Damage caused by public greenery takes several typical forms in municipalities: a tree or branch falling on a car, a pedestrian being injured in a park, or roots damaging sidewalks and curbs. What is legally relevant is not just that the tree fell, but whether the municipality can prove that it had a reasonable system of care and supervision in place. This is where Section 2900 of the Civil Code, the general duty of prevention, and Section 2937 of the same statute, under which the person who should have supervised the thing “by itself” is liable for damage caused by the thing, most often meet in practice . If that person cannot be identified, it is presumed to be the owner. Liability shall be discharged only if the person who proves that he did not neglect the proper supervision. This interpretation is confirmed by the case law of the Supreme Court.

In municipal practice, a body of evidence is usually decisive: when the tree was last inspected, whether the municipality responded to citizen complaints, whether the tree had obvious defects, and whether there was an emergency inspection after extreme weather. In addition, the expectations of the public and the courts are naturally higher in the case of public greenery, which is part of the public space under section 34 of the Municipal Act, especially in busy areas.

In the immediate aftermath of a damage event, a municipality should by default do at least the following:

  • secure the site and remove the immediate hazard,
  • take photographic documentation and a brief record of the location, time and weather,
  • trace the history of inspections, interventions and any complaints,
  • report the incident to the insurance company and, depending on the situation, call the Czech Police.

Experience from practice is quite clear: the municipality defends itself best not by explaining after the damage why it is “not to blame”, but by being able to document regular inspections, follow-up interventions and clear records beforehand. This is what tends to make the difference when dealing with the victim and the insurance company.

Summary

Municipal green space is not just an aesthetic issue, but also a legal and operational responsibility. According to Article 34 of Act No. 128/2000 Coll., on Municipalities, public green space is part of the public space, and the municipality has to take care of the development of its territory and the needs of its citizens according to Article 2(2) of the same Act. In addition, for trees and shrubs, the municipality must respect Act No 114/1992 Coll., on the protection of nature and the countryside, in particular the protection of trees growing outside the forest and the rules for felling or damaging them. In practice, therefore, ‘cutting and occasional pruning’ is not enough. The municipality needs an overview of the managed areas, a green passport, a care plan, divided responsibilities, regular checks of risk areas and good records of interventions. If a tree, branch or roots cause damage, the Civil Code will also be considered, in particular the general duty of prevention under section 2900 and liability for damage caused by a thing under supervision under section 2937. In a dispute, then, it is usually not only the fact that the tree fell that is decisive, but more importantly whether the municipality can prove that it did not neglect proper supervision.

Frequently Asked Questions

What is considered public green space in a municipality?

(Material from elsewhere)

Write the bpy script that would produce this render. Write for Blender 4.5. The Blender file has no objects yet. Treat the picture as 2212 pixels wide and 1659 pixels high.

These are typically parks, public green spaces, tree planting, estate areas, lawns or areas around paths and play areas. From a legal point of view, it is essential that public green spaces are explicitly listed in Section 34 of Act No. 128/2000 Coll., on Municipalities, as part of the public space.

Does a municipality have to maintain every green space on its territory?

No. Not every green space in a municipality is automatically owned or managed by the municipality. In practice, it may be land owned by the county, state, school, HOA or private owner. Therefore, the first step is always to verify the ownership and management of a particular area.

Is the municipality obliged to keep a green passport?

The law does not explicitly say that every municipality must have a “green passport” under that name. However, from the point of view of proper management and damage prevention, it is a very reasonable tool, as it helps to document what the municipality manages, what inspections it has carried out and what interventions it has ordered. This is particularly important in relation to the prevention obligation under Section 2900 of the Civil Code.

When can a municipality cut down a tree without a permit?

In general, according to Section 8 of Act No. 114/1992 Coll., a permit from the nature protection authority is required for felling trees, unless the law or the implementing regulation provides for an exception. Exceptions and details are regulated by Decree No. 189/2013 Coll.; in practice, it is therefore always safer to check in advance whether this is a case where a permit is required.

What if a tree falls on a car after a storm? Is the municipality automatically liable?

Not automatically. According to Section 2937 of the Civil Code, the person who should have had supervision over the item is liable and is only exempt from liability if he proves that he did not neglect proper supervision. Thus, in practice, a municipality may succeed with a defense if it can prove regular inspections, reasonable care, and response to risks.

How often should the municipality inspect trees?

The law does not set one fixed time limit for all trees. A risk-based approach is sensible: more frequent checks at schools, bus stops, car parks or busy pavements, less frequent at peripheral locations. Legally, it is important that the municipality is able to defend and justify the chosen scheme.

What should a municipality do immediately after a greenery damage event?

It should immediately secure the site, remove the acute hazard, take photo documentation, record the time, weather and exact location, trace the history of inspections and interventions and report the incident to the insurance company. It is the combination of prevention and documentation that is often most important for further liability assessment.